Certains théoriciens du républicanisme et de la démocratie ont reproché aux travaux antérieurs de Ph. Pettit leur traitement élitiste de la démocratie. John McCormick souligne ainsi que, hormis les canaux de participation et d’expression proprement populaires que sont les élections, les vecteurs de contrôle prévus par Ph. Pettit sont le plus souvent entre les mains de sous-ensembles restreints de citoyens et d’acteurs politiques ; comme si, soucieux de protéger les citoyens contre la tyrannie potentielle de la majorité, Ph. Pettit réservait l’exclusive de la contestation à des groupes et individus minoritaires. De fait, Républicanisme met en place une série de mesures « contre-majoritaires [5] » en vue de contrer l’empire de la volonté de la majorité dans la république, mesures que J. McCormick interprète comme autant de symptômes de la crainte des masses qui habite le républicanisme contemporain [6]. Nadia Urbinati dénonce quant à elle la « démocratie impolitique » que Ph. Pettit entend mettre en place, montrant de façon convaincante que l’exigence de « dépolitisation » qui est au principe de la soustraction de certaines questions électorales, monétaires, environnementales, voire constitutionnelles à la réflexion de la majorité élue au nom de l’impartialité, cache en vérité un scepticisme foncier quant à la capacité des citoyens et des élus à produire des jugements réfléchis sur le bien commun [7].

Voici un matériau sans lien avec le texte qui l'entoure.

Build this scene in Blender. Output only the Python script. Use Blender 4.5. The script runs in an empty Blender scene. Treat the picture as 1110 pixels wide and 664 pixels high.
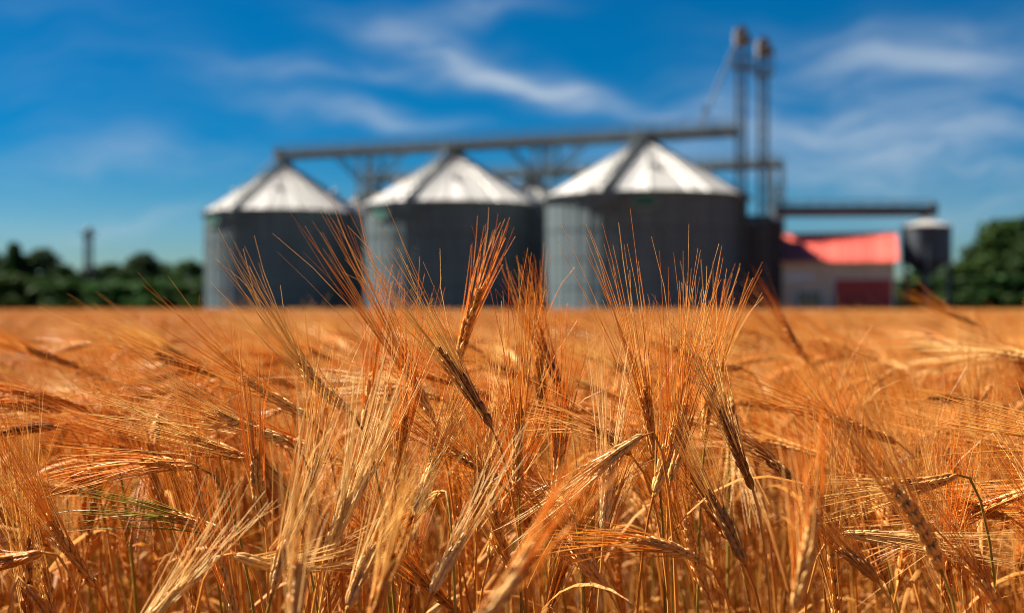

Philip Pettit s’efforce d’intégrer ces critiques dans son nouvel ouvrage. D’abord en corrigeant sa terminologie : il rejette à présent comme malheureuse l’expression de « dépolitisation » (p. 231), et tend à faire passer au second plan sa critique du « majoritarisme incontrôlé [8] » pour insister davantage sur les risques de domination inhérents à tout exercice du pouvoir politique, même conféré par l’élection. Se revendiquant de la pensée de James Tully et de John Hart Ely, deux grands théoriciens de la démocratie, il défend par ailleurs un « constitutionnalisme démocratique » (p. 238) en vertu duquel les contraintes et protections constitutionnelles, loin d’être les freins nécessaires de l’activité démocratique qu’y voient les libéraux, visent au contraire à faciliter un contrôle démocratique individualisé, indépendant et efficace, et demeurent à ce titre révisables par le contrôle démocratique qu’elles rendent possibles [9].
Dans la mesure où Philip Pettit, fidèle en cela à Républicanisme, ne voit pas dans la démocratie autre chose qu’un bien instrumental, la portée de ces concessions reste cependant essentiellement limitée. Les démocrates participatifs considèrent que la participation des citoyens au pouvoir politique constitue un bien en soi : le simple fait de prendre part aux décisions collectives reviendrait pour les citoyens à réaliser et éprouver leur liberté, conçue positivement comme maîtrise ou détermination de soi par soi. Ph. Pettit récuse absolument cette conception positive de la liberté : toute son républicanisme est au contraire sous-tendu par la conviction qu’il ne suffit pas d’exercer le pouvoir pour être libre. Pour Ph. Pettit, la participation collective au pouvoir politique n’est donc pas une fin en soi, mais seulement un moyen – certes indispensable – en vue de la liberté comme non-domination. Dépourvue de valeur intrinsèque, la démocratie est tout entière orientée, dans sa conception et son organisation institutionnelle, par ce qui en constitue la fin et la raison : la liberté républicaine.